##### Data lines

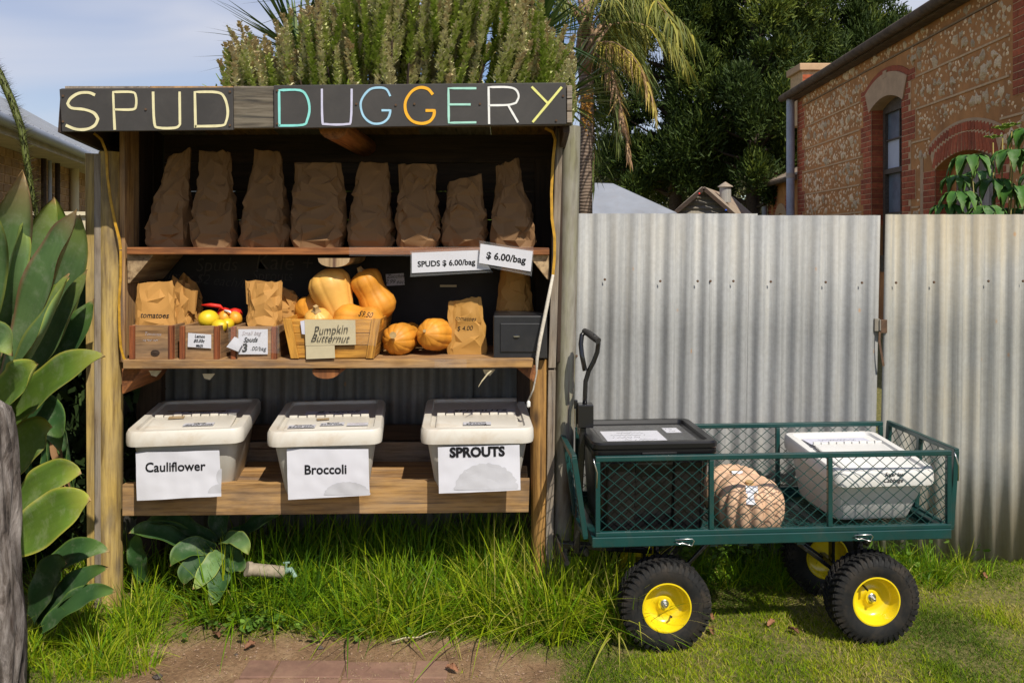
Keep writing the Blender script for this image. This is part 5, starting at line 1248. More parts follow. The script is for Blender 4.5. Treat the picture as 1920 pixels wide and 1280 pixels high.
# far stone cottage, in line with the big house
hs2 = thing('stone_cottage', 'far low brick and stone cottage wing with arched window, left of the grey downpipe', 'house', (7,22,0))
P2 = wallP(5.93, .05)
column_wall(hs2, P2, [(20.2,21.9,-.2,-.2,2.86),(21.9,22.75,1.9,1.9,2.86),(22.75,23.7,-.2,-.2,2.86)], .3, M_['render'])
column_wall(hs2, P2, [(21.9,22.75,-.2,-.2,1.3)], .3, M_['render'])
q = MB(); A0 = P2(23.7,0); q.add([A0, A0+Vector((4,0,0)), A0+Vector((4,0,2.86)), A0+Vector((0,0,2.86))], [(0,1,2,3)]); q.ob('wall', M_['render'], hs2, T(A0))
q = MB(); q.add([P2(20,2.9,.25),P2(23.95,2.9,.25),P2(23.0,4.1,-2.2),P2(20,4.1,-2.2),P2(20,2.94,.25),P2(23.95,2.94,.25),P2(23.0,4.14,-2.2),P2(20,4.14,-2.2)], [(0,3,2,1),(4,5,6,7),(0,1,5,4),(1,2,6,5),(2,3,7,6),(3,0,4,7)]); q.ob('roof', M_['roof_rust'], hs2, T(P2(22,3)))
q = MB(); q.tube([P2(20,2.86,.25),P2(23.9,2.86,.25)], .06, 8); q.ob('gutter', M_['guttering'], hs2, T(P2(22,2.9)), smooth=50)
q = MB(); q.tube([P2(23.62,2.8,.12),P2(23.62,0,.12)], .08, 10); q.ob('downpipe', M_['pipe'], hs2, T(P2(23.6,2)), smooth=50)
q = MB(); q.box(7.2,8.2,24.3,24.9,2.6,3.35); q.ob('chimney', M_['sand'], hs2, T(7.7,24.5,3))
arcband(hs2, P2, 22.32, 1.62, .46, .72, -1.15, 1.15, -.1, .03, M_['lintel'], 'lintel', 10)
bb_(hs2, P2, 21.9, 22.75, 1.3, 2.3, -.24, -.22, M_['glass'], 'window')
for k in range(4): bb_(hs2, P2, 21.92, 22.73, 1.35+.2*k, 1.37+.2*k, -.22, -.19, M_['guttering'], 'window_bar')
for ye, sg in ((21.9,-1),(22.75,1),(23.68,-1)): quoin(hs2, P2, ye, sg, 1.5, 2.6 if ye < 23 else 2.75, .34, .23)

# corrugated shed with a roof vent
shd = thing('corrugated_shed', 'small corrugated iron shed with rusty gable roof and metal vent behind the fence', 'shed', W(1330,450,16)-Vector((0,0,1.38)))
YS = 16.0; ap = W(1315,355,YS); gl = W(1262,400,YS); gr = W(1367,400,YS)
q = MB(); n = 26; zb = .2
V = []; z = gl.z-.5
rows = []
while z < ap.z-.02:
    f = max(0, (z-gl.z)/(ap.z-gl.z)); xl_ = gl.x+(ap.x-gl.x)*f; xr_ = gr.x+(ap.x-gr.x)*f; rows.append((xl_, xr_, z)); z += .019
for i, (a, b, z) in enumerate(rows): d = .018*math.sin(2*math.pi*z/.10); V += [(a,YS+d,z),(b,YS+d,z)]
q.add(V, [(2*i,2*i+1,2*i+3,2*i+2) for i in range(len(rows)-1)]); q.box(gl.x, gr.x, YS+.02, YS+.05, 0, gl.z-.5); q.ob('gable_sheet', M_['iron_dull'], shd, T(ap), smooth=60)
def roofslab(par, a, b, c, d, mat, th=.03, name='roof'):
    q = MB(); V = [Vector(a),Vector(b),Vector(c),Vector(d)]; nm = (V[1]-V[0]).cross(V[3]-V[0]).normalized()*th; V2 = [v+nm for v in V]
    q.add(V+V2, [(3,2,1,0),(4,5,6,7),(0,1,5,4),(1,2,6,5),(2,3,7,6),(3,0,4,7)]); return q.ob(name, mat, par, T(V[0]))
bk = Vector((1.4, 3.2, 0)); f0 = Vector((0,-.12,0))
rs_ = (gr-ap); 
roofslab(shd, ap+f0+Vector((0,0,.02)), gr+f0+rs_*.3, gr+bk+rs_*.3, ap+bk, M_['roof_rust'])
ls_ = (gl-ap); roofslab(shd, gl+f0+ls_*.2, ap+f0+Vector((0,0,.02)), ap+bk, gl+bk+ls_*.2, M_['roof_rust'])
q = MB(); q.bar(ap+f0*1.5, gl+f0*1.5+ls_*.2, .06, .07); q.ob('barge_board', M_['darkwood'], shd, T(ap)); q = MB(); q.bar(ap+f0*1.5, gr+f0*1.5+rs_*.3, .06, .07); q.ob('barge_board', M_['darkwood'], shd, T(ap))
vp = W(1360,370,16.6); q = MB(); q.lathe([(.11,-.1),(.11,.20)], 16, T(vp)); q.ob('vent_pipe', M_['iron'], shd, T(vp), smooth=50)
q = MB(); q.lathe([(.15,.20),(.14,.215),(.01,.30)], 16, T(vp)); q.ob('vent_cap', M_['roof_rust'], shd, T(vp), smooth=30)
for (x, y, c, nm) in ((1311,363,(.7,.03,.02),'red_lamp'),(1361,394,(.02,.10,.6),'blue_lamp')):
    p = W(x,y,YS-.2); q = MB(); q.lathe([(.001,-.02),(.018,-.012),(.021,0),(.015,.015),(.001,.02)], 10, T(p)); q.ob(nm, m_plain(nm, c, .3), shd, T(p), smooth='all')
# grey hipped roof
gh = thing('low_house', 'low house with pale grey hipped iron roof beside the palm trunk', 'house', (1.6,14.5,0))
a, b, c, d = W(1020,343,15), W(1148,347,15), W(1268,402,14.2), W(1030,420,13.6)
roofslab(gh, d, c, b, a, M_['roof_grey']); q = MB(); q.tube([b, (b+c)/2+Vector((0,0,.0)), c], .03, 8); q.ob('ridge_cap', M_['roof_grey'], gh, T(b), smooth=50)
roofslab(gh, c, c+Vector((.6,4,0)), b+Vector((.2,3,0)), b, M_['roof_grey'])
q = MB(); q.box(d.x, c.x-.1, 14.3, 14.4, 0, 1.75); q.ob('wall', M_['sand'], gh, T(d))

# left house
hl = thing('sandstone_house', 'sandstone house with grey iron roof, gutter and pipes at the far left', 'house', (-4.6,8.5,0))
PL = lambda Y, h, d=0: Vector((-2.9-.265*Y+d*.966, Y+d*.256, h))
q = MB(); V = [PL(2,-.1),PL(16,-.1),PL(16,2.36),PL(2,2.36),PL(2,-.1,-.3),PL(16,-.1,-.3),PL(16,2.36,-.3),PL(2,2.36,-.3)]; q.add(V, [(3,2,1,0),(4,5,6,7),(0,1,5,4),(2,3,7,6),(3,0,4,7),(1,2,6,5)]); q.ob('wall', M_['mortar'], hl, T(PL(8,1)))
h = 1.35; k = 0
blk = {}
while h < 2.30:
    y = 8.4+rnd.uniform(0,.2)
    while y < 14:
        l = rnd.choice((.19,.25,.31)); key = l
        if key not in blk:
            me = bpy.data.meshes.new('stone_block'); x = l/2-.005; c = .006; z = .012
            me.from_pydata([(-x+c,-.042+c,z),(x-c,-.042+c,z),(x-c,.042-c,z),(-x+c,.042-c,z),(-x,-.042,0),(x,-.042,0),(x,.042,0),(-x,.042,0)], [], [(0,1,2,3),(4,5,1,0),(5,6,2,1),(6,7,3,2),(7,4,0,3)]); me.materials.append(M_['sand']); blk[key] = me
        t = (PL(1,0)-PL(0,0)).normalized(); nrm = Vector((.966,.256,0)); up = nrm.cross(t); cc = PL(y+l/2, h, .001)
        Mx = Matrix(((-t.x,-up.x,nrm.x,cc.x),(-t.y,-up.y,nrm.y,cc.y),(-t.z,-up.z,nrm.z,cc.z),(0,0,0,1)))
        put(bpy.data.objects.new('stone_block', blk[key]), hl, Mx); y += l
    h += .094
EZ = 2.40
roofslab(hl, PL(1.0,EZ+.04,.45), PL(15.2,EZ+.04,.45), PL(15.2,EZ+2.7,-4.2), PL(1.0,EZ+2.7,-4.2), M_['roof_grey'], -.03)
q = MB(); 
for k in range(60):
    y = 1.0+14.2*k/60; a_ = PL(y,EZ+.075,.45); b_ = PL(y,EZ+2.735,-4.2); q.bar(a_, b_, .03, .02)
o = q.ob('roof_ribs', M_['roof_grey'], hl, T(PL(5,EZ))); o['kind'] = 'stuff'
for (d0,d1,h0,h1,mt,nm) in ((.40,.43,EZ-.10,EZ+.03,'fasciap','fascia_board'),(.0,.40,EZ-.07,EZ-.04,'fasciap','soffit')):
    q = MB(); V = [PL(1,h0,d1),PL(15.3,h0,d1),PL(15.3,h1,d1),PL(1,h1,d1),PL(1,h0,d0),PL(15.3,h0,d0),PL(15.3,h1,d0),PL(1,h1,d0)]; q.add(V, [(3,2,1,0),(4,5,6,7),(0,1,5,4),(2,3,7,6),(3,0,4,7),(1,2,6,5)]); q.ob(nm, M_[mt], hl, T(PL(6,h0)))
q = MB(); q.tube([PL(1,EZ+.0,.49), PL(15.4,EZ+.0,.49)], .055, 10); q.ob('gutter', M_['roof_grey'], hl, T(PL(6,EZ)), smooth=50)
for (y, r_, mt, nm) in ((11.4,.055,'cream','downpipe'),(10.2,.022,'pipe','conduit'),(10.55,.03,'darkwood','conduit'),(9.95,.03,'darkwood','conduit')):
    q = MB(); q.tube([PL(y,2.34,.07), PL(y,.0,.07)], r_, 10); q.ob(nm, M_[mt], hl, T(PL(y,1.5)), smooth=50)
cw = thing('cream_wall', 'low cream painted fence panel behind the agave', 'fence', (-2.4,4.4,0))
q = MB(); q.box(-4.6,-1.9,4.38,4.42,0,1.505); q.ob('panel', M_['cream'], cw, T(-2.4,4.4,0)); q = MB(); q.box(-4.6,-1.9,4.36,4.44,1.506,1.525); q.ob('capping', M_['cream'], cw, T(-2.4,4.4,1.5))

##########

* Exercise instructions: Restate exactly, please, only the lines between the start of the data and the line containing "for ye, sg in", both ends included, skipping the pictures.

* Completed exercise:
Keep writing the Blender script for this image. This is part 5, starting at line 1248. More parts follow. The script is for Blender 4.5. Treat the picture as 1920 pixels wide and 1280 pixels high.
# far stone cottage, in line with the big house
hs2 = thing('stone_cottage', 'far low brick and stone cottage wing with arched window, left of the grey downpipe', 'house', (7,22,0))
P2 = wallP(5.93, .05)
column_wall(hs2, P2, [(20.2,21.9,-.2,-.2,2.86),(21.9,22.75,1.9,1.9,2.86),(22.75,23.7,-.2,-.2,2.86)], .3, M_['render'])
column_wall(hs2, P2, [(21.9,22.75,-.2,-.2,1.3)], .3, M_['render'])
q = MB(); A0 = P2(23.7,0); q.add([A0, A0+Vector((4,0,0)), A0+Vector((4,0,2.86)), A0+Vector((0,0,2.86))], [(0,1,2,3)]); q.ob('wall', M_['render'], hs2, T(A0))
q = MB(); q.add([P2(20,2.9,.25),P2(23.95,2.9,.25),P2(23.0,4.1,-2.2),P2(20,4.1,-2.2),P2(20,2.94,.25),P2(23.95,2.94,.25),P2(23.0,4.14,-2.2),P2(20,4.14,-2.2)], [(0,3,2,1),(4,5,6,7),(0,1,5,4),(1,2,6,5),(2,3,7,6),(3,0,4,7)]); q.ob('roof', M_['roof_rust'], hs2, T(P2(22,3)))
q = MB(); q.tube([P2(20,2.86,.25),P2(23.9,2.86,.25)], .06, 8); q.ob('gutter', M_['guttering'], hs2, T(P2(22,2.9)), smooth=50)
q = MB(); q.tube([P2(23.62,2.8,.12),P2(23.62,0,.12)], .08, 10); q.ob('downpipe', M_['pipe'], hs2, T(P2(23.6,2)), smooth=50)
q = MB(); q.box(7.2,8.2,24.3,24.9,2.6,3.35); q.ob('chimney', M_['sand'], hs2, T(7.7,24.5,3))
arcband(hs2, P2, 22.32, 1.62, .46, .72, -1.15, 1.15, -.1, .03, M_['lintel'], 'lintel', 10)
bb_(hs2, P2, 21.9, 22.75, 1.3, 2.3, -.24, -.22, M_['glass'], 'window')
for k in range(4): bb_(hs2, P2, 21.92, 22.73, 1.35+.2*k, 1.37+.2*k, -.22, -.19, M_['guttering'], 'window_bar')
for ye, sg in ((21.9,-1),(22.75,1),(23.68,-1)): quoin(hs2, P2, ye, sg, 1.5, 2.6 if ye < 23 else 2.75, .34, .23)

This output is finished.